What is needed: Write out each line that follows exactly as it stands, without the pictures.

------ Recorded data

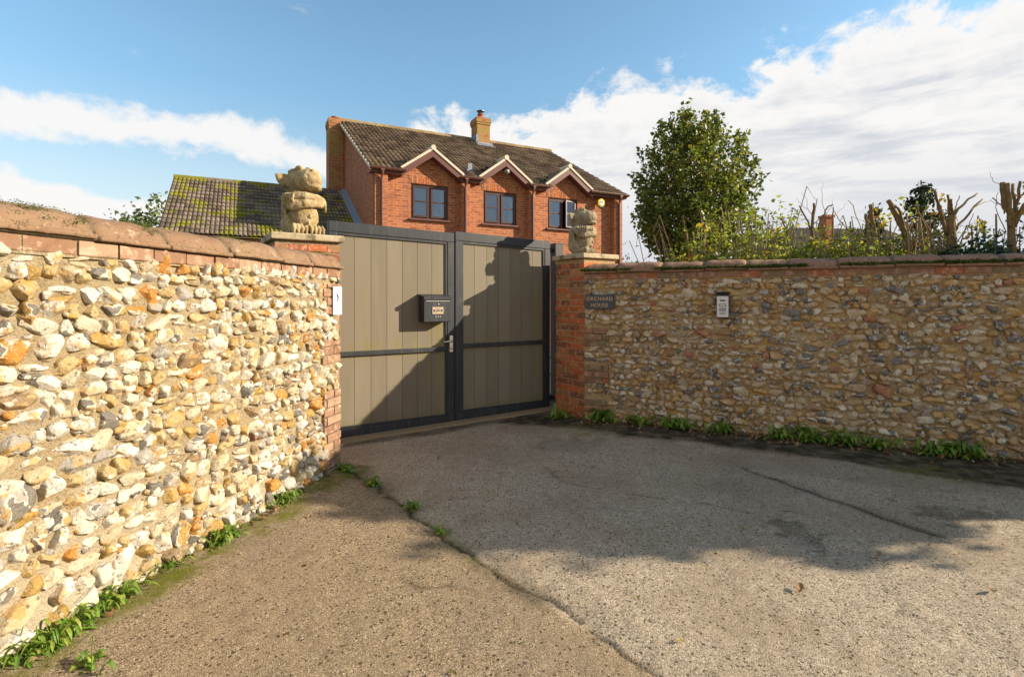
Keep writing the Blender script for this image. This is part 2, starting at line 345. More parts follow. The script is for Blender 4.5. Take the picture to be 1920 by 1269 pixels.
def m_tile(name, a, bb, dark, moss, mlo, mcol=(.22, .20, .025)):
    m, t, b = mat(name); o = t.obj(); r = t.rand(); n = t.noise(o, 6, 5, .65)
    c = t.mix(r, a, bb); c = t.mix(t.m('MULTIPLY', t.smooth(n, .5, .7), .6), c, dark)
    c = t.mix(t.m('MULTIPLY', t.smooth(t.noise(o, 1.6, 7, .72), mlo, mlo+.09), moss), c, mcol)
    setb(t, b, c, .92, normal=t.bump(t.noise(o, 45, 4, .7), .5, .01), spec=.15); return m
M_TILE = m_tile('roof_tile', (.085, .058, .038), (.235, .165, .105), (.06, .042, .028), .8, .59)
M_TILE2 = m_tile('annex_tile', (.10, .075, .06), (.23, .175, .135), (.05, .04, .035), .95, .48, (.20, .19, .015))

# foliage: every leaf its own tint, thin enough to let light through
def m_leaf(name, stops, trans=.35, rough=.5):
    m, t, b = mat(name); r = t.rand(); c = t.ramp(r, stops)
    setb(t, b, c, rough, spec=.4); tr = t.new('ShaderNodeBsdfTranslucent'); t.put(tr.inputs[0], t.mix(1, c, (1.1, 1.15, .6), 'MULTIPLY'))
    mx = t.new('ShaderNodeMixShader'); mx.inputs[0].default_value = trans
    t.l.new(b.outputs[0], mx.inputs[1]); t.l.new(tr.outputs[0], mx.inputs[2]); t.l.new(mx.outputs[0], t.n['Material Output'].inputs[0]); return m
M_LTREE = m_leaf('sycamore_leaf', [(0, (.055, .08, .016)), (.45, (.11, .145, .028)), (.8, (.20, .22, .04)), (1, (.30, .26, .045))], .45, .42)
M_LBRAM = m_leaf('yellow_green_leaf', [(0, (.11, .14, .025)), (.5, (.22, .27, .04)), (.85, (.33, .35, .05)), (1, (.46, .40, .05))], .5)
M_LYEL = m_leaf('autumn_leaf', [(0, (.45, .36, .03)), (.6, (.55, .42, .04)), (.85, (.45, .22, .04)), (1, (.35, .06, .05))], .45)
M_LIVY = m_leaf('ivy_leaf', [(0, (.014, .035, .018)), (.7, (.03, .07, .03)), (1, (.06, .11, .04))], .2, .35)
M_LCON = m_leaf('conifer_leaf', [(0, (.016, .03, .016)), (1, (.045, .07, .03))], .15)
M_LFAR = m_leaf('distant_leaf', [(0, (.07, .11, .035)), (1, (.16, .19, .07))], .3)
M_LWEED = m_leaf('weed_leaf', [(0, (.09, .18, .02)), (.5, (.17, .30, .035)), (.9, (.30, .37, .06)), (1, (.34, .26, .08))], .42)
M_LDEAD = m_leaf('dead_leaf', [(0, (.14, .065, .03)), (.5, (.25, .14, .06)), (1, (.38, .27, .14))], .2, .8)
M_MOSS = m_leaf('moss', [(0, (.035, .055, .008)), (.6, (.07, .10, .012)), (1, (.15, .16, .02))], .2, .9)
M_MOSSD = m_leaf('dark_moss', [(0, (.03, .025, .012)), (.6, (.06, .05, .02)), (1, (.11, .10, .025))], .1, .9)
M_BARK = plain('bark', (.15, .105, .06), .95, 0, .2, .5, 40, .8)
M_BARKL = plain('cut_stem_bark', (.20, .13, .06), .95, 0, .15, .75, 26, 1.)
M_TWIG = plain('grey_twig', (.27, .20, .12), .9, 0, .2, .5, 30)
M_CUT = plain('sawn_wood', (.42, .31, .18), .9, 0, .2, .25, 60)

m, t, b = mat('window_glass')
fr = t.new('ShaderNodeFresnel'); fr.inputs[0].default_value = 1.7
gl = t.new('ShaderNodeBsdfGlossy'); gl.inputs['Roughness'].default_value = .02; gl.inputs[0].default_value = (.55, .72, 1, 1)
tp = t.new('ShaderNodeBsdfTransparent'); tp.inputs[0].default_value = (.72, .8, .84, 1)
t.put(gl.inputs['Normal'], t.bump(t.noise(t.obj(), 1.3, 2, .5), .05, .05))
mx = t.new('ShaderNodeMixShader'); t.put(mx.inputs[0], t.m('ADD', fr.outputs[0], .12, clamp=True)); t.l.new(tp.outputs[0], mx.inputs[1]); t.l.new(gl.outputs[0], mx.inputs[2]); t.l.new(mx.outputs[0], t.n['Material Output'].inputs[0]); M_GLASS = m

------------

Task response:
Keep writing the Blender script for this image. This is part 2, starting at line 345. More parts follow. The script is for Blender 4.5. Take the picture to be 1920 by 1269 pixels.
def m_tile(name, a, bb, dark, moss, mlo, mcol=(.22, .20, .025)):
    m, t, b = mat(name); o = t.obj(); r = t.rand(); n = t.noise(o, 6, 5, .65)
    c = t.mix(r, a, bb); c = t.mix(t.m('MULTIPLY', t.smooth(n, .5, .7), .6), c, dark)
    c = t.mix(t.m('MULTIPLY', t.smooth(t.noise(o, 1.6, 7, .72), mlo, mlo+.09), moss), c, mcol)
    setb(t, b, c, .92, normal=t.bump(t.noise(o, 45, 4, .7), .5, .01), spec=.15); return m
M_TILE = m_tile('roof_tile', (.085, .058, .038), (.235, .165, .105), (.06, .042, .028), .8, .59)
M_TILE2 = m_tile('annex_tile', (.10, .075, .06), (.23, .175, .135), (.05, .04, .035), .95, .48, (.20, .19, .015))

# foliage: every leaf its own tint, thin enough to let light through
def m_leaf(name, stops, trans=.35, rough=.5):
    m, t, b = mat(name); r = t.rand(); c = t.ramp(r, stops)
    setb(t, b, c, rough, spec=.4); tr = t.new('ShaderNodeBsdfTranslucent'); t.put(tr.inputs[0], t.mix(1, c, (1.1, 1.15, .6), 'MULTIPLY'))
    mx = t.new('ShaderNodeMixShader'); mx.inputs[0].default_value = trans
    t.l.new(b.outputs[0], mx.inputs[1]); t.l.new(tr.outputs[0], mx.inputs[2]); t.l.new(mx.outputs[0], t.n['Material Output'].inputs[0]); return m
M_LTREE = m_leaf('sycamore_leaf', [(0, (.055, .08, .016)), (.45, (.11, .145, .028)), (.8, (.20, .22, .04)), (1, (.30, .26, .045))], .45, .42)
M_LBRAM = m_leaf('yellow_green_leaf', [(0, (.11, .14, .025)), (.5, (.22, .27, .04)), (.85, (.33, .35, .05)), (1, (.46, .40, .05))], .5)
M_LYEL = m_leaf('autumn_leaf', [(0, (.45, .36, .03)), (.6, (.55, .42, .04)), (.85, (.45, .22, .04)), (1, (.35, .06, .05))], .45)
M_LIVY = m_leaf('ivy_leaf', [(0, (.014, .035, .018)), (.7, (.03, .07, .03)), (1, (.06, .11, .04))], .2, .35)
M_LCON = m_leaf('conifer_leaf', [(0, (.016, .03, .016)), (1, (.045, .07, .03))], .15)
M_LFAR = m_leaf('distant_leaf', [(0, (.07, .11, .035)), (1, (.16, .19, .07))], .3)
M_LWEED = m_leaf('weed_leaf', [(0, (.09, .18, .02)), (.5, (.17, .30, .035)), (.9, (.30, .37, .06)), (1, (.34, .26, .08))], .42)
M_LDEAD = m_leaf('dead_leaf', [(0, (.14, .065, .03)), (.5, (.25, .14, .06)), (1, (.38, .27, .14))], .2, .8)
M_MOSS = m_leaf('moss', [(0, (.035, .055, .008)), (.6, (.07, .10, .012)), (1, (.15, .16, .02))], .2, .9)
M_MOSSD = m_leaf('dark_moss', [(0, (.03, .025, .012)), (.6, (.06, .05, .02)), (1, (.11, .10, .025))], .1, .9)
M_BARK = plain('bark', (.15, .105, .06), .95, 0, .2, .5, 40, .8)
M_BARKL = plain('cut_stem_bark', (.20, .13, .06), .95, 0, .15, .75, 26, 1.)
M_TWIG = plain('grey_twig', (.27, .20, .12), .9, 0, .2, .5, 30)
M_CUT = plain('sawn_wood', (.42, .31, .18), .9, 0, .2, .25, 60)

m, t, b = mat('window_glass')
fr = t.new('ShaderNodeFresnel'); fr.inputs[0].default_value = 1.7
gl = t.new('ShaderNodeBsdfGlossy'); gl.inputs['Roughness'].default_value = .02; gl.inputs[0].default_value = (.55, .72, 1, 1)
tp = t.new('ShaderNodeBsdfTransparent'); tp.inputs[0].default_value = (.72, .8, .84, 1)
t.put(gl.inputs['Normal'], t.bump(t.noise(t.obj(), 1.3, 2, .5), .05, .05))
mx = t.new('ShaderNodeMixShader'); t.put(mx.inputs[0], t.m('ADD', fr.outputs[0], .12, clamp=True)); t.l.new(tp.outputs[0], mx.inputs[1]); t.l.new(gl.outputs[0], mx.inputs[2]); t.l.new(mx.outputs[0], t.n['Material Output'].inputs[0]); M_GLASS = m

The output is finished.